Beijing has become the primary destination for fresh fruit imports in northern China, with increased direct shipments in the past five years, according to a recent report by the United States Department of Agriculture (USDA).
The report, ‘Fresh Fruit Market in North China’, has cited increased consumer demand in northern China, high inland transportation costs and rising costs in shipping via Hong Kong’s grey channel for Beijing’s growth as an import hub.
On top of increased direct shipments to high-end retailers in China’s north, the report also highlights China’s growth in e-commerce.
“Given the limitations of fresh product logistics, consumers in North China’s second and third tier cities still have limited access to ordering fresh products online,” stated the report. “However, the potential market is large and based on industry data, online fresh product sales revenues increased nearly 41 per cent in 2013, reaching more than US$930m.”
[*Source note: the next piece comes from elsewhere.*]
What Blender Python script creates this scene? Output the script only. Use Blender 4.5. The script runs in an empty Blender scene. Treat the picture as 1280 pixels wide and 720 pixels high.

“Industry forecasts predict that over the next five years, e-commerce growth rates will increase by more than 100 per cent and market size is likely to reach more than US$16bn and account for greater than 15 per cent of the total fresh product market.”
In 2013, the US shipped US$253m in fresh fruit to northern China, accounting for 10 per cent of total US fresh fruit exports to the People’s Republic in terms of value, according to the USDA. Washington State alone saw a 100 per cent increase in cherry shipments to Beijing in 2014 compared to the previous year.